**Directions for this task:**
Reproduce all of the material exactly as shown.
● ● ● ● ● ● ●
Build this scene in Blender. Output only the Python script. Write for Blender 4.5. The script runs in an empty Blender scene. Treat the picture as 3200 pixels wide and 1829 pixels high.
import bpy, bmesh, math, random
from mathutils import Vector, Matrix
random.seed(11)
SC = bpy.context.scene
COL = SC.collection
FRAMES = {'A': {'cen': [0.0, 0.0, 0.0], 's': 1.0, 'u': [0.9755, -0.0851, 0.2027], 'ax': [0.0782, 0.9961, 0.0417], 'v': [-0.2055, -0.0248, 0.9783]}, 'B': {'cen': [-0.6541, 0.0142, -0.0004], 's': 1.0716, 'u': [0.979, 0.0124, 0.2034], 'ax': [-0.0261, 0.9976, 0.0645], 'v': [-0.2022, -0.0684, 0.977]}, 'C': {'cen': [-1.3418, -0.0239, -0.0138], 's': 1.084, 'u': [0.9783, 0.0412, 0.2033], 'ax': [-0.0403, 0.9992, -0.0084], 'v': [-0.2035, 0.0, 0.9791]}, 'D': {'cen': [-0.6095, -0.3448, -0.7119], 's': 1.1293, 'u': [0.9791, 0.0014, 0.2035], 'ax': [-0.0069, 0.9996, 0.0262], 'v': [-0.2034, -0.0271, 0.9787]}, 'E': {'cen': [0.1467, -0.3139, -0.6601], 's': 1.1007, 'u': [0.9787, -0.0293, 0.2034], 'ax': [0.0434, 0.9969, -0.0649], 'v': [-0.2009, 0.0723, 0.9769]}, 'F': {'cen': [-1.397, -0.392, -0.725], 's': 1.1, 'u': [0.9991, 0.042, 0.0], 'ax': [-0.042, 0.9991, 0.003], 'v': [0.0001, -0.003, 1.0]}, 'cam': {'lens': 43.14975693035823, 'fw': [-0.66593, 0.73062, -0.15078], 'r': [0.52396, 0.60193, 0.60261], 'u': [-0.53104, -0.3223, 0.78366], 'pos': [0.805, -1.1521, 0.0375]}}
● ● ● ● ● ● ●
**Exercise response:**
Build this scene in Blender. Output only the Python script. Write for Blender 4.5. The script runs in an empty Blender scene. Treat the picture as 3200 pixels wide and 1829 pixels high.
import bpy, bmesh, math, random
from mathutils import Vector, Matrix
random.seed(11)
SC = bpy.context.scene
COL = SC.collection
FRAMES = {'A': {'cen': [0.0, 0.0, 0.0], 's': 1.0, 'u': [0.9755, -0.0851, 0.2027], 'ax': [0.0782, 0.9961, 0.0417], 'v': [-0.2055, -0.0248, 0.9783]}, 'B': {'cen': [-0.6541, 0.0142, -0.0004], 's': 1.0716, 'u': [0.979, 0.0124, 0.2034], 'ax': [-0.0261, 0.9976, 0.0645], 'v': [-0.2022, -0.0684, 0.977]}, 'C': {'cen': [-1.3418, -0.0239, -0.0138], 's': 1.084, 'u': [0.9783, 0.0412, 0.2033], 'ax': [-0.0403, 0.9992, -0.0084], 'v': [-0.2035, 0.0, 0.9791]}, 'D': {'cen': [-0.6095, -0.3448, -0.7119], 's': 1.1293, 'u': [0.9791, 0.0014, 0.2035], 'ax': [-0.0069, 0.9996, 0.0262], 'v': [-0.2034, -0.0271, 0.9787]}, 'E': {'cen': [0.1467, -0.3139, -0.6601], 's': 1.1007, 'u': [0.9787, -0.0293, 0.2034], 'ax': [0.0434, 0.9969, -0.0649], 'v': [-0.2009, 0.0723, 0.9769]}, 'F': {'cen': [-1.397, -0.392, -0.725], 's': 1.1, 'u': [0.9991, 0.042, 0.0], 'ax': [-0.042, 0.9991, 0.003], 'v': [0.0001, -0.003, 1.0]}, 'cam': {'lens': 43.14975693035823, 'fw': [-0.66593, 0.73062, -0.15078], 'r': [0.52396, 0.60193, 0.60261], 'u': [-0.53104, -0.3223, 0.78366], 'pos': [0.805, -1.1521, 0.0375]}}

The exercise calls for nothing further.